The year 1700 stood just before the systematic inquiry that would birth modern chemistry. At this time, the study of matter was heavily influenced by alchemy and natural philosophy, which had dominated intellectual life for centuries. While certain substances were known and utilized, the concept of a distinct, unchangeable chemical element was not yet established. Researchers focused less on pure elemental discovery and more on practical applications or the pursuit of transmutation.
Defining Elements Before 1700
The understanding of what constituted a fundamental substance was highly ambiguous before 1700. For over two millennia, the prevailing view, inherited from Greek philosophy, was that all matter was composed of four Aristotelian elements: Earth, Air, Fire, and Water.

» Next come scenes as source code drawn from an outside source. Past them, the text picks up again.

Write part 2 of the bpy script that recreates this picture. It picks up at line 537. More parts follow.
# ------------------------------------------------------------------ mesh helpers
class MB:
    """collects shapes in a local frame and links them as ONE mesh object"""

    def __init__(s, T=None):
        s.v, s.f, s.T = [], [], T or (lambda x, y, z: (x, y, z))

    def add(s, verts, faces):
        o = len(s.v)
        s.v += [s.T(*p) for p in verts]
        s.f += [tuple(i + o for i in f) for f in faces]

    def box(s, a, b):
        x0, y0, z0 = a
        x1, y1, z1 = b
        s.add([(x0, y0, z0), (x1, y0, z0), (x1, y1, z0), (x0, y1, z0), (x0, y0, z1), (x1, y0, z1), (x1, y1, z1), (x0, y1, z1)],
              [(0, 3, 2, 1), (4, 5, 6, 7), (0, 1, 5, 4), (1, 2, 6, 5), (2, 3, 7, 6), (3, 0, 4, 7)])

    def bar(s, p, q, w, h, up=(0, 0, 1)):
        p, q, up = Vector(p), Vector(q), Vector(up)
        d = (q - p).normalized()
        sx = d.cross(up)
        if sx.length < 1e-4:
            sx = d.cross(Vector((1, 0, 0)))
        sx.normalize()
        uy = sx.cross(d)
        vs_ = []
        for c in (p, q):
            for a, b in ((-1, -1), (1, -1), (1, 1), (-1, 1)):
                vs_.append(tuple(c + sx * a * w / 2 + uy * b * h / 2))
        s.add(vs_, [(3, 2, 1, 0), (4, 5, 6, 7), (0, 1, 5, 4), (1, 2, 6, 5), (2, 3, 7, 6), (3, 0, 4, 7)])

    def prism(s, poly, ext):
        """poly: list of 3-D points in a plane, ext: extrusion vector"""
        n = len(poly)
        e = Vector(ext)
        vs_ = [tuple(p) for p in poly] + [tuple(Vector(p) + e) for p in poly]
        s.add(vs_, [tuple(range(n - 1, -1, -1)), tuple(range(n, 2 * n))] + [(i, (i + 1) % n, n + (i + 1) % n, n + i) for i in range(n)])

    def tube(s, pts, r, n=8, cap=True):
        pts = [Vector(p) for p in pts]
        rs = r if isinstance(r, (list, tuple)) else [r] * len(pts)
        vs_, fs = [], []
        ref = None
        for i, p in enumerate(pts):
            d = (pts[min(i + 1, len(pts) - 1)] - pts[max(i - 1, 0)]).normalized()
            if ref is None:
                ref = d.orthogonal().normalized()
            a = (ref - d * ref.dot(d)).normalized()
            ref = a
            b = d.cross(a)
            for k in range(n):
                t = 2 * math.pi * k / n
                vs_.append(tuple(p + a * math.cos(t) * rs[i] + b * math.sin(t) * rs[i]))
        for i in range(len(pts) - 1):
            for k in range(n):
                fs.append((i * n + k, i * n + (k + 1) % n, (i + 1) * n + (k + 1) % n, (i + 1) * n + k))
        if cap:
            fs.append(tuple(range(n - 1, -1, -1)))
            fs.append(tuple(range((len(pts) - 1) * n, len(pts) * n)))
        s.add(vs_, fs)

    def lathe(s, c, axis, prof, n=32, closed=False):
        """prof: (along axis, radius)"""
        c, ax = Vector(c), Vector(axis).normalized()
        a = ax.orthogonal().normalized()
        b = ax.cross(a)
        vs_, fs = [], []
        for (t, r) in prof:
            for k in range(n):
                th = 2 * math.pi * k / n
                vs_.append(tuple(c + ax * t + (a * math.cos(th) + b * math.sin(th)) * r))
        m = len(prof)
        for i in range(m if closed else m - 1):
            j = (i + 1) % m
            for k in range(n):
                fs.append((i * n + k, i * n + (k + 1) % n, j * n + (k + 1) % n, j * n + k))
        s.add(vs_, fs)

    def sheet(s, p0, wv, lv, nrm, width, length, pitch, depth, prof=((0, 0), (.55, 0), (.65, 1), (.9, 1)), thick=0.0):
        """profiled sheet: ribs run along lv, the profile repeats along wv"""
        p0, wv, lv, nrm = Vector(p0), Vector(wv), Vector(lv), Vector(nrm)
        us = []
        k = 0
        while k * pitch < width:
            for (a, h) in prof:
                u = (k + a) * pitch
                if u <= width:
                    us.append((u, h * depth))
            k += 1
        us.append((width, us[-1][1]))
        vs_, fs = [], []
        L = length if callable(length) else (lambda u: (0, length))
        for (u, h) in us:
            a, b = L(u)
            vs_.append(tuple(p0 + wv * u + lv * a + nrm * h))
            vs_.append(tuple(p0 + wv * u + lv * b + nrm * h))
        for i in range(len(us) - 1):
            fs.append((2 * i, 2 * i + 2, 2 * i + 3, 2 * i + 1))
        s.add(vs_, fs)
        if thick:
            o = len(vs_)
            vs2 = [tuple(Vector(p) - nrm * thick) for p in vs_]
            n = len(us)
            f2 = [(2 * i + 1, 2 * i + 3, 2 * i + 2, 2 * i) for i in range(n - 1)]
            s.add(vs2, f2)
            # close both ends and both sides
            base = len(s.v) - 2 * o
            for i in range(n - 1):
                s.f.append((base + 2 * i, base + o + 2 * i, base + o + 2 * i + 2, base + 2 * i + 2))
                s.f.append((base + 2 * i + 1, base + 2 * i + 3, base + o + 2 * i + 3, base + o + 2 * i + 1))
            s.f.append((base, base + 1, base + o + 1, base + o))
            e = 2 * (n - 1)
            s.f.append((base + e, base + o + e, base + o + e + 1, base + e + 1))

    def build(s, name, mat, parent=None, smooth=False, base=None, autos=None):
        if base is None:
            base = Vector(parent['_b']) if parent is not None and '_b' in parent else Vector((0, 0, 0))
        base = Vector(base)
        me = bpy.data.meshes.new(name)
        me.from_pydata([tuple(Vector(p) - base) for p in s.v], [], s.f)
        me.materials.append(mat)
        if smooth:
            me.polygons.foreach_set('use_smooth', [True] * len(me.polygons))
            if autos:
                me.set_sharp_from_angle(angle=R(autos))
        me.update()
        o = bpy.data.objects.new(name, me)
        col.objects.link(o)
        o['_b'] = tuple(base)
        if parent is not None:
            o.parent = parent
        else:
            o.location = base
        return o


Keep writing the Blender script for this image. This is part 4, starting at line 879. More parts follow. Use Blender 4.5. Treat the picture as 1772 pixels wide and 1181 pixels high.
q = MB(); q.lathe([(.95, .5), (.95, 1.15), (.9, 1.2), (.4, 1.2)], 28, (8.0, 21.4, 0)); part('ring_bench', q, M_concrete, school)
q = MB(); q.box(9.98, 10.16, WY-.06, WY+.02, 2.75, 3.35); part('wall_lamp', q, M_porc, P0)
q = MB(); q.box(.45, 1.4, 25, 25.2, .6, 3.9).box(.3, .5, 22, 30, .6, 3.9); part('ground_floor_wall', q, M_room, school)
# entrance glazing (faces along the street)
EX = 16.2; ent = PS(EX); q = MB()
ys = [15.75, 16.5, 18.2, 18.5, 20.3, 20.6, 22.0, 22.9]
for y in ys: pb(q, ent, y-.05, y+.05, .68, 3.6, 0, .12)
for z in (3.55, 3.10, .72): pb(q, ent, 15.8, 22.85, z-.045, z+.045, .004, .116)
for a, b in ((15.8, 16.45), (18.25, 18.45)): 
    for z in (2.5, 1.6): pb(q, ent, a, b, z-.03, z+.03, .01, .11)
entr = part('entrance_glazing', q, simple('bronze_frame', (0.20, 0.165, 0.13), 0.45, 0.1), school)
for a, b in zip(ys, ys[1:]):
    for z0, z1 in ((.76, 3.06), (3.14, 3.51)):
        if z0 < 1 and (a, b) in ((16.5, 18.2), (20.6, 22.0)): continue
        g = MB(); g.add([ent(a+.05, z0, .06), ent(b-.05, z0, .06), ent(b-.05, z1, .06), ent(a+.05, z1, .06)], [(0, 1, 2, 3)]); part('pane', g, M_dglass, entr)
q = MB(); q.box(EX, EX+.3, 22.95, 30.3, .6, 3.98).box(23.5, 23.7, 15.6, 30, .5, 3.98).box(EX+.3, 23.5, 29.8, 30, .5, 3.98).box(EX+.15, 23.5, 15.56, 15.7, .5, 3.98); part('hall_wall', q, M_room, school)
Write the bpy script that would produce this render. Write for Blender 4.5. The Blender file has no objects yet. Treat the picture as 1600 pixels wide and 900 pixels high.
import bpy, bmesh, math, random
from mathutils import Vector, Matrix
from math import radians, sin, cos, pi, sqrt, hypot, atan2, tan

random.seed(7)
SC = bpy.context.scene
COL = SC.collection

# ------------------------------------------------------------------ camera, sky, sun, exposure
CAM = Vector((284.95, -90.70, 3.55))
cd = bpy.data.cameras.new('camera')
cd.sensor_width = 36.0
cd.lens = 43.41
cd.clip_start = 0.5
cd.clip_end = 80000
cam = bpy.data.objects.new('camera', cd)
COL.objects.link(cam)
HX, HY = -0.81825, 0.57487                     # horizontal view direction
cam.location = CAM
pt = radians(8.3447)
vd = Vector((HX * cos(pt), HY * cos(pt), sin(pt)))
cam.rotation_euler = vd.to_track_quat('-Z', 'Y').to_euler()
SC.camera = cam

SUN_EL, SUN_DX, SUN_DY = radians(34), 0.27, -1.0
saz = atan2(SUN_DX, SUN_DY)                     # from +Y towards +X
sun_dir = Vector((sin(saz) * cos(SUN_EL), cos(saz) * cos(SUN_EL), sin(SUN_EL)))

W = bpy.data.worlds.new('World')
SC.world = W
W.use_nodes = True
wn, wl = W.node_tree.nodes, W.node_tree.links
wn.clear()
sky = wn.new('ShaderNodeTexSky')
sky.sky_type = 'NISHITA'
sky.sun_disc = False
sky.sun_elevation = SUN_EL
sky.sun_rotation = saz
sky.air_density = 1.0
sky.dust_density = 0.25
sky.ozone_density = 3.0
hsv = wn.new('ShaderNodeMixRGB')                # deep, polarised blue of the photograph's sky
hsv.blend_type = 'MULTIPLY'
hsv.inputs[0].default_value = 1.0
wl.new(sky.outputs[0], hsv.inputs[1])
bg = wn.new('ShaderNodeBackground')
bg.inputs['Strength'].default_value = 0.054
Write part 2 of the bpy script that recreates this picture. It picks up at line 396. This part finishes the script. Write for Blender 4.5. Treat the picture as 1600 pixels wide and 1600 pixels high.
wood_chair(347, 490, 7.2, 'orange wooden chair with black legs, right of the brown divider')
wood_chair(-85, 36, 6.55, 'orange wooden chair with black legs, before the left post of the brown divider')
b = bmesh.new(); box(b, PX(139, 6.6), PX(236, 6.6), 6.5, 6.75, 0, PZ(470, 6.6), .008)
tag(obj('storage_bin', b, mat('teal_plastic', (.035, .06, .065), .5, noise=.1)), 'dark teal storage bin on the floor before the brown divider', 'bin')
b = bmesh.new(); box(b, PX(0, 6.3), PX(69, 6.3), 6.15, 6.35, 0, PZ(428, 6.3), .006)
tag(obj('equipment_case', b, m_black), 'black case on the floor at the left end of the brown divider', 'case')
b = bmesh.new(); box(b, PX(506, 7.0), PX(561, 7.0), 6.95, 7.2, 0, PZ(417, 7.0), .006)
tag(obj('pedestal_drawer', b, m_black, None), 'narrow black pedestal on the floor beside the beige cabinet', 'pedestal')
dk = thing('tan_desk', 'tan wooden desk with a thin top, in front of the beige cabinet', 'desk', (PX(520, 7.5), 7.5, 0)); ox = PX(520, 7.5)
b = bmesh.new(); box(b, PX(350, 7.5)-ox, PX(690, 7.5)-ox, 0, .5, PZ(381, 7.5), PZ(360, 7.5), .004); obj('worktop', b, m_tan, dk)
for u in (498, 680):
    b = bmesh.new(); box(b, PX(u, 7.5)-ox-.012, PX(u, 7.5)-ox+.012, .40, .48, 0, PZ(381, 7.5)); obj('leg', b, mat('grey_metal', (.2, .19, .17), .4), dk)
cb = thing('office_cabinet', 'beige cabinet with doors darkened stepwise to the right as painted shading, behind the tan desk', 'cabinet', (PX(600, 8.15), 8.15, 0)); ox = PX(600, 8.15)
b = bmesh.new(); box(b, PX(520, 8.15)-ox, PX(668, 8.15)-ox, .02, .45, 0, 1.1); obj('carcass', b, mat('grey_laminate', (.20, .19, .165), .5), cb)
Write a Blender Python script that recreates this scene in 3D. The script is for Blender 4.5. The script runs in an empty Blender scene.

These were considered qualities or principles, and the belief that one element could be transformed into another formed the basis of alchemical endeavors.
In chemical practice, the term “element” was loosely applied to any substance that could not be broken down further by available techniques. Alchemists worked with substances they called the Tria Prima—Sulfur, Mercury, and Salt—which represented the principles of combustibility, fusibility/volatility, and non-combustibility/involatility, respectively. This framework often led to the misidentification of complex compounds as simple, irreducible components.
The Specific Answer: Elements Recognized by 1700
By the year 1700, the number of distinct substances stood at approximately 9 to 12. This small number reflects the difficulty of isolating pure substances without systematic analytical methods. The core group consisted primarily of the seven metals known since antiquity, which were often found in their native, uncombined state.
These ancient metals included Gold, Silver, Copper, Iron, Lead, Tin, and Mercury. Their relative abundance and low reactivity allowed humans to discover them through basic smelting or by finding them in nature. Mercury, a unique liquid metal, was known from ancient times and used in pigments and alchemical processes.
Beyond these metals, a few non-metallic substances were also recognized. Carbon, known in forms like charcoal and soot, and Sulfur, or brimstone, were known since antiquity. The most recent chemical discovery before the turn of the century was Phosphorus, which Hennig Brand isolated from urine in 1669. Depending on classification, other substances like Arsenic and Antimony were known by alchemists before 1700.
Why Discovery Was Limited
The small number of known elements was a direct result of the technological and conceptual limitations of the pre-18th-century world. Chemical discovery largely depended on finding materials that naturally occurred in their elemental form, which primarily favored the noble metals like Gold and Silver. The few other substances known, such as Sulfur and Carbon, also exist in accessible, relatively pure forms in the Earth’s crust.
The biggest methodological hurdle was the absence of systematic analytical chemistry. Researchers lacked the controlled conditions and precise measurement tools necessary to rigorously prove that a substance could not be decomposed further. Pre-1700 chemistry lacked the high-heat processing and electrical methods that would later be used to separate elements from their stable compounds, especially oxides. Many elements naturally occur as compounds, which were simply called “earths” or “calxes” and considered irreducible substances themselves.
The dominant goal of alchemists was not systematic elemental discovery but the pursuit of transmutation, particularly turning base metals into Gold. This focus on the possibility of change, rather than the immutability of elements, diverted attention from rigorous decomposition experiments. It was not until the late 1700s, when figures like Antoine Lavoisier established a modern definition of an element as a substance that cannot be broken down by chemical means, that the rate of discovery began to accelerate dramatically.